[Begin DATA PROVIDED]

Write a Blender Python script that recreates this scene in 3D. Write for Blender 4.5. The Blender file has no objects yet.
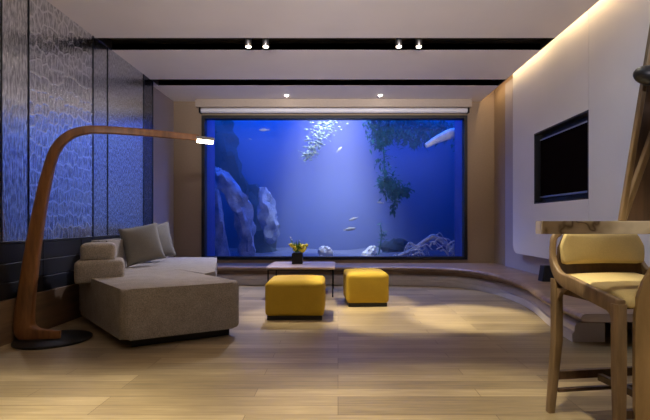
import bpy, bmesh, math, random
from mathutils import Vector, Matrix
C = bpy.context.scene.collection
S = bpy.context.scene
PI = math.pi
R = random.Random(7)

# ------------------------------------------------------------------ helpers
def lin(c):
    def f(v):
        v /= 255.0
        return v/12.92 if v <= .04045 else ((v+.055)/1.055)**2.4
    return (f(c[0]), f(c[1]), f(c[2]), 1)

def obj(name, bm, m=None, parent=None, smooth=False, loc=None, angle=40):
    me = bpy.data.meshes.new(name)
    bmesh.ops.recalc_face_normals(bm, faces=bm.faces[:])
    if smooth:
        lim = math.radians(angle)
        for f in bm.faces: f.smooth = True
        for e in bm.edges:
            if len(e.link_faces) == 2 and e.calc_face_angle(0) > lim: e.smooth = False
    bm.to_mesh(me); bm.free()
    o = bpy.data.objects.new(name, me); C.objects.link(o)
    if m: me.materials.append(m)
    if parent: o.parent = parent
    if loc: o.location = loc
    return o

def empty(name, loc=(0,0,0), rz=0):
    o = bpy.data.objects.new(name, None); C.objects.link(o)
    o.location = loc; o.rotation_euler = (0,0,rz); o.empty_display_size = .05
    return o

def tag(o, label=None, cat=None, group=None, kind=None):
    if label: o['label'] = label
    if cat: o['category'] = cat
    if group: o['group'] = group
    if kind: o['kind'] = kind
    return o

def copy_tree(o, parent=None):
    c = o.copy(); C.objects.link(c)
    if parent: c.parent = parent
    for ch in o.children: copy_tree(ch, c)
    return c

def box(bm, x0, x1, y0, y1, z0, z1, bev=0, seg=2):
    r = bmesh.ops.create_cube(bm, size=1)
    vs = r['verts']
    for v in vs:
        v.co = Vector(((x0+x1)/2+v.co.x*(x1-x0), (y0+y1)/2+v.co.y*(y1-y0), (z0+z1)/2+v.co.z*(z1-z0)))
    if bev:
        es = list({e for v in vs for e in v.link_edges})
        bmesh.ops.bevel(bm, geom=es, offset=bev, segments=seg, affect='EDGES', profile=.5)
    return bm

def prism(bm, pts, z0, z1, bev=0, seg=3, M=None, plan_only=False):
    """pts: plan polygon; extruded z0..z1; M optional matrix."""
    vs = [bm.verts.new((p[0], p[1], z0)) for p in pts]
    vt = [bm.verts.new((p[0], p[1], z1)) for p in pts]
    n = len(pts)
    fs = [bm.faces.new(vs[::-1]), bm.faces.new(vt)]
    for i in range(n):
        fs.append(bm.faces.new((vs[i], vs[(i+1)%n], vt[(i+1)%n], vt[i])))
    if M:
        for v in vs+vt: v.co = M @ v.co
    if bev:
        es = list({e for f in fs for e in f.edges})
        bmesh.ops.bevel(bm, geom=es, offset=bev, segments=seg, affect='EDGES', profile=.5)
    return bm

def round_poly(pts, r, seg=6):
    """round the corners of a plan polygon; r a number or one per corner."""
    out = []; n = len(pts)
    for i in range(n):
        p = Vector(pts[i]); a = Vector(pts[i-1]); b = Vector(pts[(i+1)%n])
        ri = r[i] if isinstance(r, (list, tuple)) else r
        if ri <= 0: out.append((p.x, p.y)); continue
        d1 = (a-p).normalized(); d2 = (b-p).normalized()
        ang = d1.angle(d2); t = min(ri/math.tan(ang/2), (a-p).length*.49, (b-p).length*.49)
        s = p+d1*t; e = p+d2*t
        for k in range(seg+1):
            u = k/seg
            q = s*(1-u)**2+p*2*u*(1-u)+e*u*u
            out.append((q.x, q.y))
    return out

def soft(bm, dx, dy, dz, r, crown=0, side=0, n=12, M=None, base=0.0, seed=None):
    """soft cushion: rounded box dx*dy*dz centred in x,y, standing on z=base."""
    t = bmesh.new()
    bmesh.ops.create_cube(t, size=2)
    bmesh.ops.subdivide_edges(t, edges=t.edges[:], cuts=n, use_grid_fill=True)
    h = Vector((dx/2, dy/2, dz/2))
    for v in t.verts:
        u = v.co.copy()
        u = Vector([math.copysign(abs(c)**.8, c) for c in u])
        p = Vector((u.x*h.x, u.y*h.y, u.z*h.z))
        inn = Vector([max(-(h[i]-r), min(h[i]-r, p[i])) for i in range(3)])
        d = p-inn
        if d.length > 1e-9: p = inn+d.normalized()*r
        wx = 1-min(1, abs(u.x))**2; wy = 1-min(1, abs(u.y))**2; wz = 1-min(1, abs(u.z))**2
        if u.z > .99: p.z += crown*(wx*wy)**.7
        if side:
            if abs(u.x) > .99: p.x += math.copysign(side*wy*wz, u.x)
            if abs(u.y) > .99: p.y += math.copysign(side*wx*wz, u.y)
        p.z += h.z+base
        v.co = p if M is None else M @ p
    me = bpy.data.meshes.new('tmp'); t.to_mesh(me); t.free()
    bm.from_mesh(me); bpy.data.meshes.remove(me)
    return bm

def catmull(P, k=8):
    P = [Vector(p) for p in P]; out = []
    for i in range(len(P)-1):
        p0 = P[i-1] if i else P[0]*2-P[1]
        p1, p2 = P[i], P[i+1]
        p3 = P[i+2] if i+2 < len(P) else P[-1]*2-P[-2]
        for j in range(k):
            t = j/k
            out.append(.5*((2*p1)+(p2-p0)*t+(2*p0-5*p1+4*p2-p3)*t*t+(3*p1-p0-3*p2+p3)*t**3))
    out.append(P[-1]); return out

def sweep(bm, path, sect, ref=Vector((0,0,1)), closed_sect=True):
    """sect(i, n) -> list of (a, b) offsets along side, up; path list of Vectors."""
    n = len(path); rings = []
    for i, p in enumerate(path):
        t = (path[min(i+1, n-1)]-path[max(i-1, 0)]).normalized()
        s = t.cross(ref).normalized(); u = s.cross(t)
        rings.append([bm.verts.new(p+s*a+u*b) for a, b in sect(i, n)])
    m = len(rings[0])
    for i in range(n-1):
        for j in range(m if closed_sect else m-1):
            k = (j+1) % m
            bm.faces.new((rings[i][j], rings[i][k], rings[i+1][k], rings[i+1][j]))
    if closed_sect:
        bm.faces.new(rings[0][::-1]); bm.faces.new(rings[-1])
    return bm

def rrect(w, h, r, seg=3):
    pts = []
    for cx, cy, a0 in ((w/2-r, h/2-r, 0), (-w/2+r, h/2-r, 90), (-w/2+r, -h/2+r, 180), (w/2-r, -h/2+r, 270)):
        for k in range(seg+1):
            a = math.radians(a0+90*k/seg)
            pts.append((cx+r*math.cos(a), cy+r*math.sin(a)))
    return pts

def tube(bm, path, rad, seg=10, ref=Vector((0,0,1))):
    path = [Vector(p) for p in path]
    def s(i, n):
        r = rad(i/(n-1)) if callable(rad) else rad
        return [(r*math.cos(2*PI*k/seg), r*math.sin(2*PI*k/seg)) for k in range(seg)]
    t = (path[-1]-path[0]).normalized()
    if abs(t.dot(ref)) > .95: ref = Vector((0,1,0)) if abs(t.y) < .9 else Vector((1,0,0))
    return sweep(bm, path, s, ref)

def lathe(bm, prof, seg=32, cx=0, cy=0):
    rings = []
    for r, z in prof:
        rings.append([bm.verts.new((cx+max(r, 1e-4)*math.cos(2*PI*k/seg), cy+max(r, 1e-4)*math.sin(2*PI*k/seg), z)) for k in range(seg)])
    for i in range(len(prof)-1):
        for j in range(seg):
            k = (j+1) % seg
            bm.faces.new((rings[i][j], rings[i][k], rings[i+1][k], rings[i+1][j]))
    bm.faces.new(rings[0][::-1]); bm.faces.new(rings[-1])
    return bm

# ------------------------------------------------------------------ materials
class N:
    def __init__(s, name):
        s.m = bpy.data.materials.new(name); s.m.use_nodes = True
        s.t = s.m.node_tree; s.b = s.t.nodes['Principled BSDF']; s.out = s.t.nodes['Material Output']
    def n(s, kind, **kw):
        x = s.t.nodes.new(kind)
        for k, v in kw.items(): setattr(x, k, v)
        return x
    def l(s, a, b): s.t.links.new(a, b)
    def coord(s, scale=(1,1,1), rot=(0,0,0)):
        tc = s.n('ShaderNodeTexCoord'); mp = s.n('ShaderNodeMapping')
        mp.inputs['Scale'].default_value = scale; mp.inputs['Rotation'].default_value = rot
        s.l(tc.outputs['Object'], mp.inputs['Vector']); return mp.outputs['Vector']
    def noise(s, vec, scale, detail=4, rough=.55):
        x = s.n('ShaderNodeTexNoise'); s.l(vec, x.inputs['Vector'])
        x.inputs['Scale'].default_value = scale; x.inputs['Detail'].default_value = detail; x.inputs['Roughness'].default_value = rough
        return x.outputs['Fac']
    def ramp(s, fac, stops):
        x = s.n('ShaderNodeValToRGB'); s.l(fac, x.inputs['Fac'])
        e = x.color_ramp.elements
        while len(e) < len(stops): e.new(.5)
        for i, (p, c) in enumerate(stops): e[i].position = p; e[i].color = c
        return x.outputs['Color']
    def bump(s, h, strength=.3, dist=.01):
        x = s.n('ShaderNodeBump'); s.l(h, x.inputs['Height'])
        x.inputs['Strength'].default_value = strength; x.inputs['Distance'].default_value = dist
        s.l(x.outputs['Normal'], s.b.inputs['Normal']); return x
    def set(s, **kw):
        for k, v in kw.items(): s.b.inputs[k.replace('_', ' ')].default_value = v

def mix(c, k): return (min(1, c[0]*k), min(1, c[1]*k), min(1, c[2]*k), 1)

def plain(name, rgb, rough=.6, var=.06, scale=3, metallic=0, spec=.5):
    s = N(name); c = lin(rgb)
    col = s.ramp(s.noise(s.coord(), scale), [(.3, mix(c, 1-var)), (.7, mix(c, 1+var))])
    s.l(col, s.b.inputs['Base Color']); s.set(Roughness=rough, Metallic=metallic)
    s.b.inputs['Specular IOR Level'].default_value = spec
    return s.m

def fabric(name, rgb, var=.35, scale=160, rough=.9, bump=.25):
    s = N(name); c = lin(rgb); v = s.coord()
    n1 = s.noise(v, scale, 3, .7); n2 = s.noise(v, 9, 3)
    mx = s.n('ShaderNodeMath', operation='MULTIPLY_ADD'); s.l(n2, mx.inputs[0]); mx.inputs[1].default_value = .25; s.l(n1, mx.inputs[2])
    col = s.ramp(mx.outputs[0], [(.42, mix(c, 1-var)), (.82, mix(c, 1+var))])
    s.l(col, s.b.inputs['Base Color']); s.set(Roughness=rough); s.b.inputs['Specular IOR Level'].default_value = .25
    s.bump(n1, bump, .003); return s.m

def wood(name, c1, c2, stretch=(1,1,1), scale=14, rough=.42):
    s = N(name); v = s.coord(stretch)
    n1 = s.noise(v, scale, 6, .6); n2 = s.noise(v, scale*.22, 3)
    mx = s.n('ShaderNodeMath', operation='MULTIPLY_ADD'); s.l(n2, mx.inputs[0]); mx.inputs[1].default_value = .7; s.l(n1, mx.inputs[2])
    col = s.ramp(mx.outputs[0], [(.6, lin(c1)), (1.05, lin(c2))])
    s.l(col, s.b.inputs['Base Color']); s.set(Roughness=rough)
    s.bump(n1, .08, .002); return s.m

def emit(name, rgb, power):
    s = N(name); c = lin(rgb)
    s.set(Base_Color=c, Emission_Color=c, Emission_Strength=power); return s.m

M = {}
M['plaster'] = plain('ceiling paint', (236,228,224), .75, .02, 2)
M['white_wall'] = plain('white satin panel', (228,226,228), .5, .02, 2)
M['brown_wall'] = plain('taupe wall cloth', (162,140,114), .8, .05, 40)
M['strip_wall'] = plain('pale wall paint', (176,168,172), .6, .03, 2)
M['black'] = plain('black lacquer', (14,13,14), .45, .1)
M['slot'] = plain('dark ceiling channel', (44,38,36), .5, .1)
M['black_metal'] = plain('black metal', (20,20,22), .4, .1, 8, .6)
M['steel'] = plain('brushed grey metal', (150,146,140), .35, .05, 20, .9)
M['oak'] = wood('oak', (104,84,60), (150,124,92), (1,1,.12), 26)
M['oak_flat'] = wood('flat sawn oak', (136,108,68), (184,152,104), (1,1,.22), 9)
M['walnut'] = wood('walnut', (60,44,32), (96,72,52), (1,1,.1), 20)
M['stand_wood'] = wood('dark stand wood', (84,66,44), (122,100,68), (1,1,.1), 20)
M['lamp_wood'] = wood('bent lamp wood', (108,72,42), (154,104,60), (1,1,.15), 24, .35)
M['bench_wood'] = wood('curved bench wood', (118,96,80), (160,134,112), (.12,1,1), 18, .32)
M['base_wood'] = wood('wall base wood', (98,78,58), (128,104,78), (1,.1,1), 18)
M['tabletop'] = wood('table top veneer', (176,150,132), (200,176,156), (.12,1,1), 16, .35)
M['sofa'] = fabric('oatmeal tweed', (150,142,132), .4, 120)
M['pillow'] = fabric('grey green cushion cloth', (122,118,110), .2, 200)
M['yellow'] = fabric('mustard upholstery', (182,150,46), .12, 220, .75, .15)
M['cream'] = fabric('cream upholstery', (206,184,128), .08, 200, .6, .1)
M['screen'] = plain('dark tv screen', (19,13,15), .6, .02, spec=0)
M['niche'] = plain('niche lining', (26,26,32), .55, .05)
M['blind'] = plain('roller blind cloth', (182,166,148), .8, .04, 30)
M['leaf'] = plain('leaf green', (96,140,40), .5, .3, 30)
M['petal'] = plain('yellow petals', (250,232,70), .6, .06, 60)
M['bud'] = plain('pale bud', (214,214,226), .6, .05, 60)
M['soil'] = plain('dark soil', (40,30,24), .95, .3, 80)
M['cuff'] = plain('dark blue grey leather', (28,31,38), .42, .15, 20)
M['panel_leather'] = plain('black wall leather', (26,26,30), .42, .12, 14)
M['mullion'] = plain('black joint', (10,10,14), .4, .05)
M['lamp_glow'] = emit('lamp diffuser', (255,238,196), 26)
M['spot_glow'] = emit('spot lens', (255,236,204), 22)
M['down_glow'] = emit('downlight lens', (255,246,236), 26)
M['led'] = emit('cove led', (255,206,140), 3)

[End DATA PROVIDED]

**WORK TO DO**
Omitting all pictures, restate exactly the lines of the material from its start through the line that contains "return (f(c[0]), f(c[1]), f(c[2]), 1)".

**EXERCISE SOLUTION**
Write a Blender Python script that recreates this scene in 3D. Write for Blender 4.5. The Blender file has no objects yet.
import bpy, bmesh, math, random
from mathutils import Vector, Matrix
C = bpy.context.scene.collection
S = bpy.context.scene
PI = math.pi
R = random.Random(7)

# ------------------------------------------------------------------ helpers
def lin(c):
    def f(v):
        v /= 255.0
        return v/12.92 if v <= .04045 else ((v+.055)/1.055)**2.4
    return (f(c[0]), f(c[1]), f(c[2]), 1)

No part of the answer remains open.